As per a letter written to the Prime Minister’s Office in July 2023 by a consortium of 30 prominent domestic and international start-up investors, including Tiger Global, Peak XV Partner, and Steadview Capital, the amendment could potentially lead to a write-off of the Rs 20,000 crore capital invested in the sector, and is also expected to impact prospective investments, estimated to be at least INR32,000 crore in the next 3-4 years, thus impeding the growth of the gaming segment in India.
This is important, given the growing demand with gamers in India was expected to grow from 390 million in 2021 to 450 million in 2023. Globally India currently has a small market share of online gaming industry as compared to 23% and 25% share of the United State and China, respectively. However, with the 38% CAGR and 86% share of mobile gaming within domestic market, India can become a market leader in “mobile gaming”.
Amidst the current stalemate, the road ahead for industry stakeholders indicates efforts by online gaming platforms to reinvent their operating models. The companies are re-evaluating business strategies for sustained operations and growth in response to the GST amendments. Although some outcomes may include consolidation and slower growth, the segment’s resilience is poised to redefine opportunities despite the challenges.
Faced with an increased GST liability, industry sources and stakeholders anticipate industry consolidation, foreseeing smaller companies either winding up or undergoing acquisitions as they absorb the financial impact of GST while maintaining sufficient funds for marketing and customer acquisition initiatives.
On consolidation, India needs to find its response, point out industry stakeholders, with large foreign companies consolidating to create oligopolistic market.

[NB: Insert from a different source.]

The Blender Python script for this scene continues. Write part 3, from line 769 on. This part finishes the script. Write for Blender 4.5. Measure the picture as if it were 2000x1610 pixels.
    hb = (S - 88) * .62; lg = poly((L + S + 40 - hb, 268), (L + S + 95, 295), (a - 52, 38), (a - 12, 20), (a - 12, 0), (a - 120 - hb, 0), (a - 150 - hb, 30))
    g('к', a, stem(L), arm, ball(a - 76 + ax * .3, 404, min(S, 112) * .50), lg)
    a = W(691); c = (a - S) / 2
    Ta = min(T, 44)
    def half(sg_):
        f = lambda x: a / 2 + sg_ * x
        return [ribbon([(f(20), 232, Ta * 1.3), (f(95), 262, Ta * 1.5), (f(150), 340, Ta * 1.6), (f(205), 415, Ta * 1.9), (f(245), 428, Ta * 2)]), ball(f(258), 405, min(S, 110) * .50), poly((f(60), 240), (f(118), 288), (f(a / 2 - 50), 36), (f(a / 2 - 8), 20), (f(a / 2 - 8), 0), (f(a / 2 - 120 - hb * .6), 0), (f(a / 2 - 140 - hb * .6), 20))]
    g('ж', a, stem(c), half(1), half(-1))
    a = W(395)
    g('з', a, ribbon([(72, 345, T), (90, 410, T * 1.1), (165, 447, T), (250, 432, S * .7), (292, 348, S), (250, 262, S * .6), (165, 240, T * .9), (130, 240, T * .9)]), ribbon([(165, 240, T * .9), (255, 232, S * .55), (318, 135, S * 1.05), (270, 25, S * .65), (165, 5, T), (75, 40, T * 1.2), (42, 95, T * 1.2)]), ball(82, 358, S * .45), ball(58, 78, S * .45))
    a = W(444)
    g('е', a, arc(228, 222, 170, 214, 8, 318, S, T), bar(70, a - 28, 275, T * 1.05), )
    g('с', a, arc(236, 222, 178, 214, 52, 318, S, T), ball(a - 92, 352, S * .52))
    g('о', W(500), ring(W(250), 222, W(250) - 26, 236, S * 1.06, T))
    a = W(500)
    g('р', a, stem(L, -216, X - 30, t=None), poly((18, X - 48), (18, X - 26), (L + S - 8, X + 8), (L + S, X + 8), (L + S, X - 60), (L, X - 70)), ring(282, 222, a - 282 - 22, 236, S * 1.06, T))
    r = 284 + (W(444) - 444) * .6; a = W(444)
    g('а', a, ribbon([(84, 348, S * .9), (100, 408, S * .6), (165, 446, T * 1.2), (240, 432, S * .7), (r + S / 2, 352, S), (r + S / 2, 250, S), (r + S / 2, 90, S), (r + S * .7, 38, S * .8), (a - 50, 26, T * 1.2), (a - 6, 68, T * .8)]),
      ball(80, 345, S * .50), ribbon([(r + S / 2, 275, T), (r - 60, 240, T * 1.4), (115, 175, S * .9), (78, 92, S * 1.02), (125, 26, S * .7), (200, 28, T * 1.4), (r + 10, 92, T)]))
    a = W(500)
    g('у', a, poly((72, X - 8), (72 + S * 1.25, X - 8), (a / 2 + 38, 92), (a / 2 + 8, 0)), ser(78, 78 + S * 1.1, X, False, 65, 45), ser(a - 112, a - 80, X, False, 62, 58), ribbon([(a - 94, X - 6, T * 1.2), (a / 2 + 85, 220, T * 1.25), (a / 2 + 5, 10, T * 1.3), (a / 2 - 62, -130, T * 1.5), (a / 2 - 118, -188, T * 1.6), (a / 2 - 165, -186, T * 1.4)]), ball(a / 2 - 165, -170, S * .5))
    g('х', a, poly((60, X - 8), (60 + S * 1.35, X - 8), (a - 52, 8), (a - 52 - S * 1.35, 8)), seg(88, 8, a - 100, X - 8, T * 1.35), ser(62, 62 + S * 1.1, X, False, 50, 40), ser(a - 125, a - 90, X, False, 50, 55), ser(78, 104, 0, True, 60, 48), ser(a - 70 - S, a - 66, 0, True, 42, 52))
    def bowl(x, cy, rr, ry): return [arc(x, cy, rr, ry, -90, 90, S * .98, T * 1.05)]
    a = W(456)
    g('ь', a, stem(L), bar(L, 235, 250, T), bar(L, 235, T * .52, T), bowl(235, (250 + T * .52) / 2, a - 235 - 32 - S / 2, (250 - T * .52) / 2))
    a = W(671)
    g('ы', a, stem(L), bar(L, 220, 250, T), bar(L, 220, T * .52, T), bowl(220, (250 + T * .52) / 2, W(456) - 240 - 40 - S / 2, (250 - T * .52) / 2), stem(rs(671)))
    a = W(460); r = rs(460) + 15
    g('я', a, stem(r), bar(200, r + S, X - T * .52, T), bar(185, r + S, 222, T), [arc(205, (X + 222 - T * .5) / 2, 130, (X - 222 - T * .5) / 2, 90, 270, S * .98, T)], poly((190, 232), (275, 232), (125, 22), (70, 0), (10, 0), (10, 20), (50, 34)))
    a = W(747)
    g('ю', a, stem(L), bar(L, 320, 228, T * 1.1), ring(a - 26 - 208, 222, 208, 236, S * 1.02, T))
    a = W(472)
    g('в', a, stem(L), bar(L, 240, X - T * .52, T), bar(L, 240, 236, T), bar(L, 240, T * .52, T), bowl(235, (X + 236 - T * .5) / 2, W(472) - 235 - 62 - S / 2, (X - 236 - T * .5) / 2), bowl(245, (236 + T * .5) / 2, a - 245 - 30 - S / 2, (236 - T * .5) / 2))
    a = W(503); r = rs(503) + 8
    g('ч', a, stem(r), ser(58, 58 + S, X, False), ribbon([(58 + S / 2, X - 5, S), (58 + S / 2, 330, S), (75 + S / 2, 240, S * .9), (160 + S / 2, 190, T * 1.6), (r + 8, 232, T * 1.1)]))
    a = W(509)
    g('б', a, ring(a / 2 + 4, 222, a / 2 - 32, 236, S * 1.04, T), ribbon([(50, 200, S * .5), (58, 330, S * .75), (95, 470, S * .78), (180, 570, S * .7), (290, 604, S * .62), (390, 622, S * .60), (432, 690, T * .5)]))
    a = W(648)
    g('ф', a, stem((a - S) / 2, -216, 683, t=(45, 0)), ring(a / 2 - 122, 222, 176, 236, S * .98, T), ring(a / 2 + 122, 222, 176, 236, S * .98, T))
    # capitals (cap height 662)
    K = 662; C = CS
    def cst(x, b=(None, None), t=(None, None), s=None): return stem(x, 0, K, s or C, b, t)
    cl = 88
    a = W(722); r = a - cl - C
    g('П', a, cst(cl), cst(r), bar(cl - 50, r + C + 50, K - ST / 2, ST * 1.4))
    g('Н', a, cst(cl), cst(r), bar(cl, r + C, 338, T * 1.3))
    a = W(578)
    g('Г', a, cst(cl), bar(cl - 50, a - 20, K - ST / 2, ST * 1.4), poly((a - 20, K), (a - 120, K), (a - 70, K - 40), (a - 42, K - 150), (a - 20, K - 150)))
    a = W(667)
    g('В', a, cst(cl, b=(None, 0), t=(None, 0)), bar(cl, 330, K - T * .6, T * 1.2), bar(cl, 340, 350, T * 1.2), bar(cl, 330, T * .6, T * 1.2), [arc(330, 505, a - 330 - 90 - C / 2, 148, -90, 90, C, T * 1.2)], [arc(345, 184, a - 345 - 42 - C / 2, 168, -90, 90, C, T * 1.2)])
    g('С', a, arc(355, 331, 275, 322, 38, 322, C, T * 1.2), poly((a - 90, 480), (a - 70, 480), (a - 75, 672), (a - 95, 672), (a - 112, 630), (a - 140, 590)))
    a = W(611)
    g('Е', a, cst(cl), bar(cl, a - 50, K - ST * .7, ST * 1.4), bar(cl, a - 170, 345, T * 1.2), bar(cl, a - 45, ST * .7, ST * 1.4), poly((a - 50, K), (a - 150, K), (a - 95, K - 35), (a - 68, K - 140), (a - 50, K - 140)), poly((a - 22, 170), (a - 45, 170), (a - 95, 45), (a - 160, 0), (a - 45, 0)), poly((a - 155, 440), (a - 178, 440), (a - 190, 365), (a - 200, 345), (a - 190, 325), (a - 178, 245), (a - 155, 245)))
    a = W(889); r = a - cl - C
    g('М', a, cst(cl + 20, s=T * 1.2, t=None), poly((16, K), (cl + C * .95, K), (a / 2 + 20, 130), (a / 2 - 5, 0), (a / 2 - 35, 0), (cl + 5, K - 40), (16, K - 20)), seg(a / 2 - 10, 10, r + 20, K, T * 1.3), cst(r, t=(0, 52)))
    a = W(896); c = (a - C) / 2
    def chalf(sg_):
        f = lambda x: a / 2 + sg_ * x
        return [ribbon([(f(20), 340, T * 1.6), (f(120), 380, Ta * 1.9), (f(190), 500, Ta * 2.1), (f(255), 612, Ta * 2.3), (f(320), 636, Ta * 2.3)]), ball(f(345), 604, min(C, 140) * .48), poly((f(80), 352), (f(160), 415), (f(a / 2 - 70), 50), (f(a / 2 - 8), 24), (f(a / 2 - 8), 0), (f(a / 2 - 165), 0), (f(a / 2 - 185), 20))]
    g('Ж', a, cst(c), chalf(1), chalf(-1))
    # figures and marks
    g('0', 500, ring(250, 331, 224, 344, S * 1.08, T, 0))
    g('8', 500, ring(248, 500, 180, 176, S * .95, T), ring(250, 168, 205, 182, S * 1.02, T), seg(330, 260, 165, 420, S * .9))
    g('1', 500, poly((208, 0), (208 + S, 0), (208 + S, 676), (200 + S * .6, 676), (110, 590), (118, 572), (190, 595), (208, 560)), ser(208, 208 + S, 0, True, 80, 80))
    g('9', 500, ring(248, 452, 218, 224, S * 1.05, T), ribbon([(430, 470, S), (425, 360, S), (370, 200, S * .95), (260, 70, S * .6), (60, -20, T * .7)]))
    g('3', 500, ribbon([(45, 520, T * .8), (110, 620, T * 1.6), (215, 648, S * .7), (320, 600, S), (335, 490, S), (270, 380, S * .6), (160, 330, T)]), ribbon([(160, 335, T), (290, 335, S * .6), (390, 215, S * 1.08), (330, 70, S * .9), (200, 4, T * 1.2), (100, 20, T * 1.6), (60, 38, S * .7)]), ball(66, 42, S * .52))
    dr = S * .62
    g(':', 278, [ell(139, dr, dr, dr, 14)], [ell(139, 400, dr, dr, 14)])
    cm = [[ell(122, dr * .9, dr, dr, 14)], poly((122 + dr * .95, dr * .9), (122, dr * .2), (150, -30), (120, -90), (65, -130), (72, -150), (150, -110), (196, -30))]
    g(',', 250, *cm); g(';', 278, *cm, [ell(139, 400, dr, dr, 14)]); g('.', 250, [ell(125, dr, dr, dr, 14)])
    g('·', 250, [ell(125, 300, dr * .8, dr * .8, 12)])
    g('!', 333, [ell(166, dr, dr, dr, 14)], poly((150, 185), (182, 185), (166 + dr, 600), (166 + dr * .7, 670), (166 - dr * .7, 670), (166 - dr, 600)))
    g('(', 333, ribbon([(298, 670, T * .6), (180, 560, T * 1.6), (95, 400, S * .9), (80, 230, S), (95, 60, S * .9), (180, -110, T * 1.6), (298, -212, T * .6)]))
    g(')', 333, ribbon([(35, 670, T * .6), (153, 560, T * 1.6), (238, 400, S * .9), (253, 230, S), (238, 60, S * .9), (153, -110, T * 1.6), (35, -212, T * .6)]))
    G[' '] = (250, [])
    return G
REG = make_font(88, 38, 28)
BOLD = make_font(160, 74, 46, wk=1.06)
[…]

China’s Tencent is the biggest gaming company globally, and one of the biggest investors in leading foreign game studios, which have the most popular games in India currently.
Recently, Microsoft acquired Activision Blizzard for US$68.7 billion, Sony bought Bungie for US$3.6 billion. However, with incentives and strategic support for the sector, Indian companies will rise on the global stage and help in competing with Chinese and western companies, especially in the mobile gaming space.